Kermanshah Province

Kermanshah Province is located in western Iran, bounded by Iraq on the west, Kurdestan Province on the north, Ilam, and Lorestan Provinces on the south, and Hamadan Province on the east. Covering an area of 25009 square km, it has about 339 km of common border with Iraq. Kermanshah is divided into 14 counties with an estimated population of 1,953,000 according to 2016 census. 

Kermanshah Province is located in a mountainous area, perched between the plains of Mesopotamia, and the Iranian Plateau where the Zagros Mountain Range crosses over the land. The highest summits in the province are Parrow, Dalakhani, and Amrulah. The Gamasiab and Qarasu rivers are the main tributaries of Karkheh River which originate from the Zagros Mountain Range and flow in Kermanshah Province. The climate of Kermanshah Province varies a little from its east to its west. The mountainous east and north areas are mild in summer and cold in winter with relatively heavy snowfall, while the flatter western areas have drier and warmer climate.  

According to archaeological excavations in Harsin County, the history of settlement in Kermanshah dates back to the 8500 to 7000 B.C, as signs of settlement in Paleolithic and Neolithic eras have been discovered in the caves near Bisotun

The strategic position of Kermanshah has contributed to the significance of the province in the ancient eras. It was one of the main centers of the Median Empire, which was called Mad until the reign of the Achaemenids. Later on, during the Sassanid era, Kermanshah was named Mah and its arresting nature attracted the Sassanid kings to build magnificent palaces there.  It is reputed that the name of Kermanshah (literally meaning the king of Kerman) emerged in the 4th century B.C, when Bahram IV, the 13th Sassanid king and the former governor of Kerman, founded the current city of Kermanshah. After the Muslim Conquest of Persia, the Arabic name of Qarmisin was attributed to Kermanshah. In the Seljuk era (the 11th century), Kermanshah was a major city of Kurdestan state. During the chaos following the Afghan invasion in the late 18th century, the Ottomans occupied Kermanshah, but Nader Shah drove back the Ottoman army and erected a fortress in Kermanshah province to defend the west of Iran against the enemies. After that, Kermanshah was occupied one more time by the Turkish army during the World War I, for two years. 
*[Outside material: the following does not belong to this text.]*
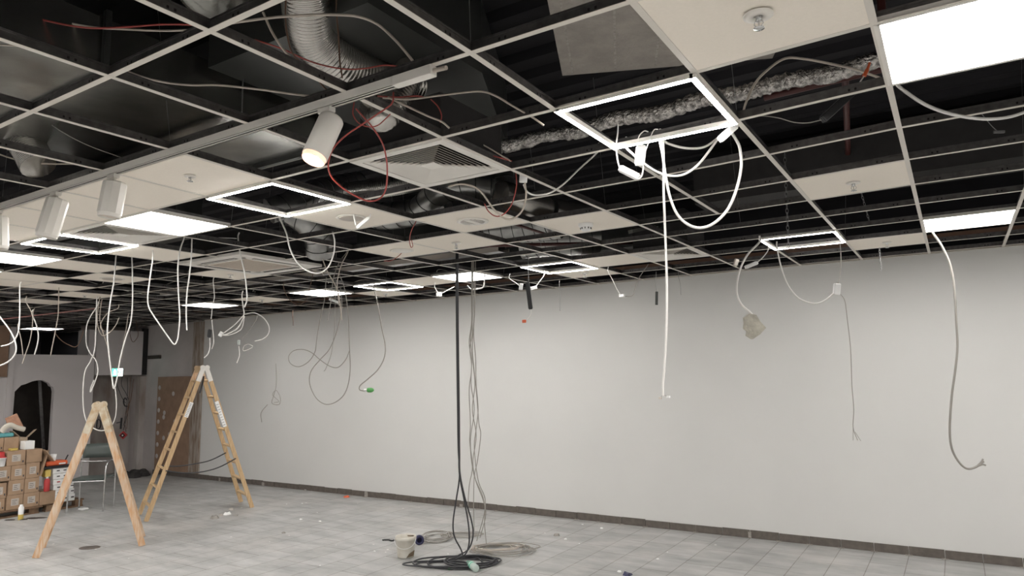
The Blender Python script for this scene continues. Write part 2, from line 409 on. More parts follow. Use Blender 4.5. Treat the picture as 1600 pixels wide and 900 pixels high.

Kermanshah Province hosts some historical attractions from different eras. Some of these attractions are as follows: the caves of Bisotun (Paleolithic period), inscriptions, and rock reliefs of the Bisotun site (the Achaemenid, Sassanid, Seleucid and Parthian eras), Tagh-e Bostan (Sassanid era), Temple of Anahita in Kangavar (Sassanid era), Abdullah Ibn Omar mosque in Dalahu County (the early Islamic era), Shah Abbasi Caravanserai near Bisotun (the Safavid era), and the Jame Mosque of Kermanshah and Shahzadeh Mosque (the Qajar era).

Kermanshah is also known for its exquisite giveh footwear (traditional woven shoes), kilims, textiles, and delicious cookies such as Kak and rice cookies.